Islam in America

Islam, like every religious tradition, has more than one face. This is especially true in America, where Muslims hail from many different nations, cultures, and contexts. Some are rabidly fundamentalists, while others are liberal, tolerant, and even secular in their orientation. Some Muslim Women cover themselves completely, others simply wear a scarf over their heads, and others dress just like every other American woman, which is to say, with great variety. It's politically expedient to create a monolithic picture, but once you get to know a few Muslims, you'll discover that the stereotypes don't fit very well.

The LA Times today runs a review by Marjorie Gellhorn Sa'adah of Paul M. Barrett's American Islam: The Struggle for the Soul of a Religion (Farrar, Straus & Giroux, 2006). I've not read the book, though I've thumbed through it on several occasions at Borders. From the review we learn that Paul Barrett tells the story of seven Muslims who range from a fundamentalist activist to a feminist writer. It appears that this new book will help shatter our stereotypes and perhaps help us build toward a greater understanding of one another.

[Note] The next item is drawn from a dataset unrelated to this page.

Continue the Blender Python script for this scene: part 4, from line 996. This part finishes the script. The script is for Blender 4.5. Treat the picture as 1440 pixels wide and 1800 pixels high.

The reviewer helps us understand the complexity of patriotic America:

What, for any of us, is patriotism?

In a Yuba City parking lot, a group of Muslims debates Fourth of July fireworks. One wants the bottle rockets and fireworks that would launch into a canopy of red, white and blue.

"Fireworks on Independence Day, yes, but not at mosque," disagrees another.

"Mosque is prayer, Quran," adds a Pakistani farmer.

One of the Muslim men turns to Barrett and asks, "Paul, what do you think? … Do churches have fireworks at the church?"Barrett's reply? "I said I was Jewish," he writes, "but for what it was worth, my mother always warned that fireworks could put your eye out."

"American Islam" does a lot to suspend the red, white and blue pyrotechnics that have, since Sept. 11, tended to put our eyes out. These seven lives, and all the others they represent, heighten my sense that we should be practicing a more complicated patriotism, one with a pluralistic gaze. What better way to see, then — as the Koran says — that "[w]herever you turn, there is the face of God." •

Comments

El Person said…
As a Muslim, I can say taht all the Muslim women I know here in America dress in a way that makes it somehat difficult to figure out their religion.